Working data —
==============================

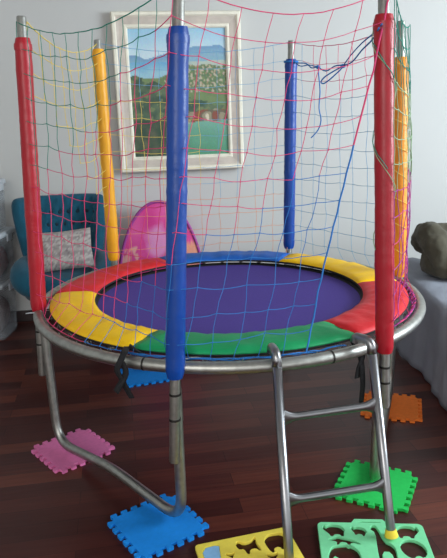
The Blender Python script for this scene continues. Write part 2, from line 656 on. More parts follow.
def path_point(s, z):
    a, b_, c = out(5, z, .02), out(0, z, .045), out(1, z, .03)
    L1, L2 = (b_ - a).length, (c - b_).length
    if s < L1:
        p = a.lerp(b_, s / L1)
        u = s / L1
    else:
        u = (s - L1) / L2
        p = b_.lerp(c, u)
    return p, u, L1, L2


_, _, L1t, L2t = path_point(0, ZTOP)
_, _, L1b, L2b = path_point(0, ZBOT)
STOP = L1t + L2t
SBOT = L1b + L2b - .33
front = []
for i in range(NCF):
    colp = []
    for j in range(NR):
        v = j / (NR - 1)
        z = ZTOP + (ZBOT - ZTOP) * v
        s0 = L1t * i / NCL if i <= NCL else L1t + L2t * (i - NCL) / NCR
        s = s0 * (1 - v) + s0 * SBOT / STOP * v
        p, u, _, _ = path_point(s, z)
        sag = .085 * 4 * u * (1 - u) * (1 - v) ** 1.3
        # the free edge on the right pulls the rows up a little
        p = Vector(p)
        p.z -= sag
        # net bellies slightly inwards between poles
        d = Vector((p.x, p.y, 0)).normalized()
        p -= d * .03 * math.sin(PI * min(1, max(0, u))) * math.sin(PI * v)
        if v > .999:      # tied to the ring
            an = math.atan2(p.y, p.x)
            p = circ(RING - .022, ZR + .026, an)
        colp.append(p)
    front.append(colp)


def front_col(i, j, k):
    if j < 6.8 - 6.6 * i / 10.5:
        return 'green'
    if i >= 7 and j >= 12 - 7.6 * (i - 7) / 11:
        return 'blue'
    return 'pink'


net_mesh('net_panel', front, front_col, .0015, 'front net of green, pink and blue cord with a slanting free edge', jitter=.007, edge_r=.0036)


def flat_panel(ka, kb, nc, sag, belly=.02, offs=(.0, .0), zbot=ZBOT, shear=0.0):
    g = []
    for i in range(nc):
        u = i / (nc - 1)
        colp = []
        for j in range(NR):
            v = j / (NR - 1)
            z = ZTOP + (zbot - ZTOP) * v
            uu = min(1, max(0, u + shear * v * math.sin(PI * u)))
            a, b_ = out(ka, z, offs[0]), out(kb, z, offs[1])
            p = a.lerp(b_, uu)
            p.z -= sag * 4 * u * (1 - u) * (1 - v) ** 1.2
            d = Vector((p.x, p.y, 0)).normalized()
            p += d * belly * math.sin(PI * u) * math.sin(PI * v)
            if v > .999:
                an = math.atan2(p.y, p.x)
                p = circ(RING - .022, ZR + .026, an)
            colp.append(p)
        g.append(colp)
    return g


def right_col(i, j, k):
    return 'green' if j < 3 else ('pale' if j < 7 else ('pink' if (i + j) % 3 == 0 else 'purple'))


net_mesh('net_panel', flat_panel(1, 2, 10, .05, .03, (.04, .045)), right_col, .0016, 'right net of green, pale and purple cord')


def br_col(i, j, k):
    if j < 3 and i < 7:
        return 'pink'
    return 'sky'


net_mesh('net_panel', flat_panel(2, 3, 9, .05, .02, (-.03, .0)), br_col, .0015, 'back right net of light blue and pink cord')


def bl_col(i, j, k):        # from the blue back pole to the yellow pole
    if j < 3:
        return 'sky'
    if i >= 5:
        return 'yellow' if j < 8 else 'orange'
    return 'sky' if j < 9 else 'orange'


net_mesh('net_panel', flat_panel(3, 4, 11, .05, .02, (.0, .0)), bl_col, .0015, 'back net of light blue, yellow and orange cord')


def l_col(i, j, k):
    return 'yellow'


def l_skip(i, j, k):
    e = 8 - max(0, j - 3) * 8 / 7
    return i + (1 if k == 'h' else 0) > e or (k == 'v' and i > 8 - max(0, j - 2) * 8 / 7)


net_mesh('net_panel', flat_panel(4, 5, 9, .075, -.02, (.0, -.02)), l_col, .0017, 'left net of yellow cord hanging in a slanted corner', skip=l_skip)


# lacing that ties the net's bottom edge to the ring, a zigzag between net and ring
def lacing(a0, a1, n_, mt, r=.0022):
    mb = MB()
    pts = []
    for i in range(n_ + 1):
        a = math.radians(a0 + (a1 - a0) * i / n_)
        ph = i % 4
        rr, zz = [(RING - .022, ZR + .026), (RING - .030, ZR + .018), (RING - .040, ZR + .010), (RING - .030, ZR + .022)][ph]
        pts.append(circ(rr, zz, a))
    mb.tube(pts, r, 5)
    return mb.build('net_lacing', mt, tramp)


lacing(-118, -60, 34, M['n_blue'])
lacing(-117, -61, 21, M['n_blue'], .003)
lacing(-42, 8, 60, M['n_purple'])
lacing(-40, 9, 46, M['n_pink'])

# cord wound loosely round the two right-hand poles
for k, mt, turns, zlo, zhi, rr in ((1, M['n_pale'], 2.4, 1.0, 1.80, .038), (2, M['n_yellow'], 8, .72, 1.72, .038), (1, M['n_green'], 1.6, 1.28, 1.80, .0385)):
    mb = MB()
    pts = []
    N = int(turns * 14)
    for i in range(N + 1):
        t = i / N
        c = pole_pt(k, zhi + (zlo - zhi) * t + .02 * noise.noise(Vector((t * 9, k, 0))))
        a = 2 * PI * turns * t + k
        pts.append(c + Vector((rr * math.cos(a), rr * math.sin(a), 0)))
    mb.tube(pts, .0016, 4)
    mb.build('pole_lacing', mt, tramp)

mb = MB()
c = pole_pt(5, .652)
mb.tube([c + Vector((-.052, -.02, -.004)), c + Vector((-.036, -.026, 0)), c + Vector((-.01, -.036, .004)), c + Vector((.02, -.03, .010))], .003, 6)
tag(mb.build('sleeve_tie', M['lid'], tramp), 'white tie at the foot of the red sleeve')

# black webbing straps hanging from the ring (pad ties)


def strap(a, paths, nm='pad_tie'):
    mb = MB()
    for pts in paths:
        pts = fillet([loc(p) for p in pts], .02, 3)
        side = Vector((-math.sin(a), math.cos(a), 0))
        rows = []
        for i, p in enumerate(pts):
            t = (pts[min(i + 1, len(pts) - 1)] - pts[max(0, i - 1)]).normalized()
            w = side - t * side.dot(t)
            w = w.normalized() if w.length > .05 else side
            nn = t.cross(w).normalized() * .0022
            w = w * .0115
            rows.append([p - w - nn, p + w - nn, p + w + nn, p - w + nn])
        mb.grid(rows, closed_u=True)
        mb.add(rows[0], [(0, 1, 2, 3)])
        mb.add(rows[-1], [(3, 2, 1, 0)])
    return mb.build(nm, M['black'], tramp)


yk = 1.985
A1 = math.radians(-119)
strap(A1, [[at(127, 347, yk + .08), at(124, 353, yk), at(121, 360, yk - .01), at(116, 370, yk - .01), at(121, 378, yk - .01), at(126, 388, yk - .005), at(132, 398, yk)],
           [at(122, 362, yk - .014), at(127, 372, yk - .016), at(122, 382, yk - .014), at(116, 392, yk - .01)],
           [at(129, 346, yk + .07), at(136, 351, yk + .06), at(144, 354, yk + .08)]])
yk = 2.125
A2 = math.radians(-55)
strap(A2, [[at(352, 338, yk + .06), at(355, 345, yk), at(360, 354, yk - .01), at(362, 366, yk - .01), at(363, 384, yk), at(361, 405, yk + .02)],
           [at(357, 346, yk - .012), at(364, 356, yk - .016), at(359, 366, yk - .014), at(357, 378, yk - .01)],
           [at(354, 342, yk - .01), at(366, 343, yk - .02), at(373, 350, yk - .02), at(371, 362, yk)]])

# ------------------------------------------------------------------ loose blue cord
mb = MB()
pts = []
c3 = T0 + pole_pt(3, 1.745)
for i in range(19):
    a = 2 * PI * i / 9
    pts.append(c3 + Vector((.038 * math.cos(a), .038 * math.sin(a), -.004 * i / 9)))
pts += [at(297, 63, 3.53), at(306, 63.5, 3.45), at(312, 68, 3.36), at(318, 66, 3.3)]
knot = at(318, 67, 3.28)
pts += [knot, at(326, 71, 3.2), at(335, 66, 3.1), at(343, 66, 3.0)]
k2 = at(343, 66, 2.98)
pts += [at(336, 74, 3.02), at(325, 83, 3.08), at(321, 82, 3.08), at(326, 76, 3.04), k2, at(352, 62, 2.8), at(362, 50, 2.55), at(372, 40, 2.3), at(379, 28, 2.08)]


def smooth_path(pts, n=5):
    out_ = []
    P = [pts[0]] + list(pts) + [pts[-1]]
    for i in range(1, len(P) - 2):
        p0, p1, p2, p3 = P[i - 1], P[i], P[i + 1], P[i + 2]
        for k in range(n):
            t = k / n
            out_.append(.5 * ((2 * p1) + (-p0 + p2) * t + (2 * p0 - 5 * p1 + 4 * p2 - p3) * t * t + (-p0 + 3 * p1 - 3 * p2 + p3) * t ** 3))
    out_.append(pts[-1])
    return out_


mb.tube(smooth_path(pts, 4), .0032, 6)
mb.tube(smooth_path([at(293, 60, 3.52), at(300, 66, 3.47), at(309, 65, 3.4), knot]), .0028, 6)
mb.tube(smooth_path([knot, at(319, 78, 3.28), at(320, 92, 3.28), at(319, 108, 3.29), at(321, 120, 3.29), at(318, 130, 3.3), at(311, 138, 3.31)]), .003, 6)
mb.tube(smooth_path([k2, at(351, 55, 2.75), at(362, 43, 2.5), at(374, 33, 2.25), at(382, 24, 2.08)]), .0028, 6)
for kn in (knot, k2):
    mb.tube([kn + Vector((-.012, 0, 0)), kn + Vector((-.006, 0, 0)), kn + Vector((.006, 0, 0)), kn + Vector((.012, 0, 0))], [.003, .009, .009, .003], 8)
o = mb.build('cord', M['n_blue'])
tag(o, 'loose blue cord knotted from the back blue pole to the right red pole', 'cord')

# ------------------------------------------------------------------ ladder
lad = thing('ladder', (.37, 1.82, 0), 'short two-rung metal ladder hooked onto the front of the trampoline ring', 'ladder')
L0 = Vector((.37, 1.82, 0))
RAIL = [(Vector((.170, 1.918, .655)), Vector((.1965, 1.787, .083 - .067)), Vector((.17, 1.918, 0))), (Vector((.508, 2.008, .655)), Vector((.5655, 1.876, .0305)), None)]


def rail_pt(k, z):
    a, b_, _ = RAIL[k]
    return a.lerp(b_, (a.z - z) / (a.z - b_.z))


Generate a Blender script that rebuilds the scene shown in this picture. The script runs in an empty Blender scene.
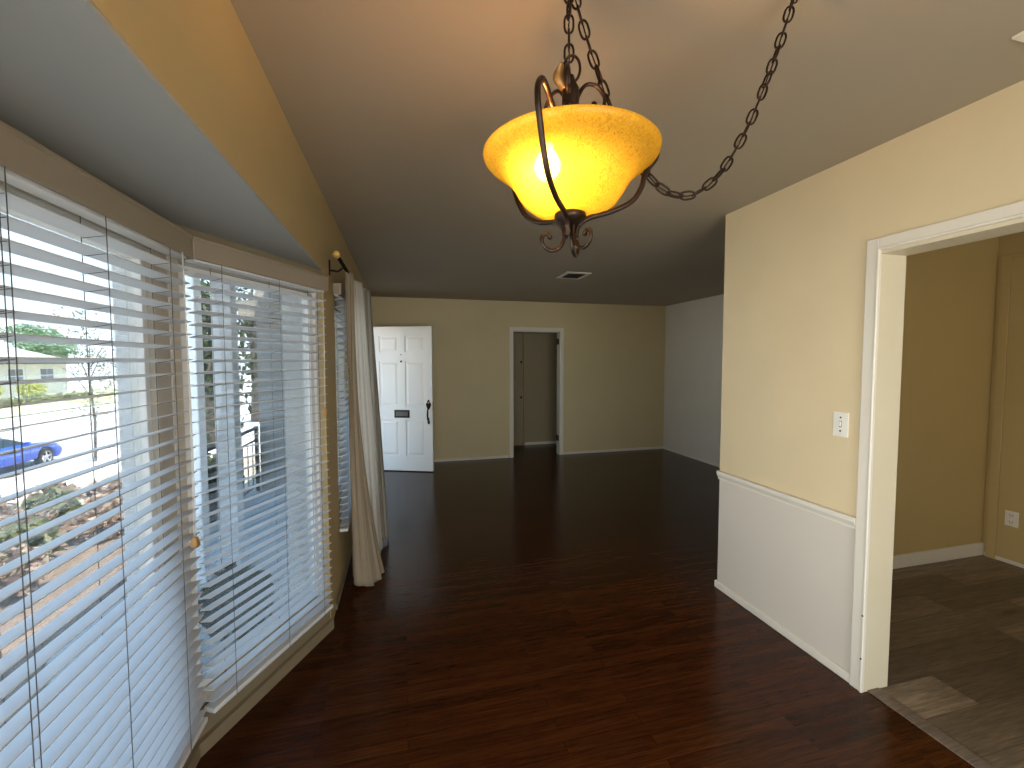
import bpy, bmesh, math, random
from mathutils import Vector, Matrix
random.seed(7)
S = bpy.context.scene
COL = S.collection
PI = math.pi

# ------------------------------------------------------------------ materials
def newmat(name):
    m = bpy.data.materials.new(name); m.use_nodes = True
    nt = m.node_tree; nt.nodes.clear()
    out = nt.nodes.new('ShaderNodeOutputMaterial')
    return m, nt, out

def N(nt, typ, **kw):
    n = nt.nodes.new(typ)
    for k, v in kw.items():
        if k in n.inputs: n.inputs[k].default_value = v
        else: setattr(n, k, v)
    return n

def L(nt, a, ao, b, bi): nt.links.new(a.outputs[ao], b.inputs[bi])

def c4(c): return (c[0], c[1], c[2], 1)

def paint(name, col, rough=.55, var=.06, scale=3., bump=.02, bscale=180., metal=0., spec=.5, coat=0.):
    m, nt, out = newmat(name)
    b = N(nt, 'ShaderNodeBsdfPrincipled', Roughness=rough, Metallic=metal)
    b.inputs['Specular IOR Level'].default_value = spec
    b.inputs['Coat Weight'].default_value = coat
    tc = N(nt, 'ShaderNodeNewGeometry')
    no = N(nt, 'ShaderNodeTexNoise', Scale=scale, Detail=4.)
    mx = N(nt, 'ShaderNodeMix', data_type='RGBA')
    mx.inputs[6].default_value = c4([x * (1 - var) for x in col])
    mx.inputs[7].default_value = c4([min(1, x * (1 + var)) for x in col])
    L(nt, tc, 'Position', no, 'Vector'); L(nt, no, 'Fac', mx, 0); nt.links.new(mx.outputs[2], b.inputs['Base Color'])
    if bump:
        n2 = N(nt, 'ShaderNodeTexNoise', Scale=bscale, Detail=2.)
        bp = N(nt, 'ShaderNodeBump', Strength=bump * 4, Distance=.002)
        L(nt, tc, 'Position', n2, 'Vector'); L(nt, n2, 'Fac', bp, 'Height'); L(nt, bp, 'Normal', b, 'Normal')
    L(nt, b, 'BSDF', out, 'Surface')
    return m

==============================

From the records above, give again only the part that opens with the line containing "Generate a Blender" and closes with the line containing "return m, nt, out". Keep both ends but drop the pictures.

Generate a Blender script that rebuilds the scene shown in this picture. The script runs in an empty Blender scene.
import bpy, bmesh, math, random
from mathutils import Vector, Matrix
random.seed(7)
S = bpy.context.scene
COL = S.collection
PI = math.pi

# ------------------------------------------------------------------ materials
def newmat(name):
    m = bpy.data.materials.new(name); m.use_nodes = True
    nt = m.node_tree; nt.nodes.clear()
    out = nt.nodes.new('ShaderNodeOutputMaterial')
    return m, nt, out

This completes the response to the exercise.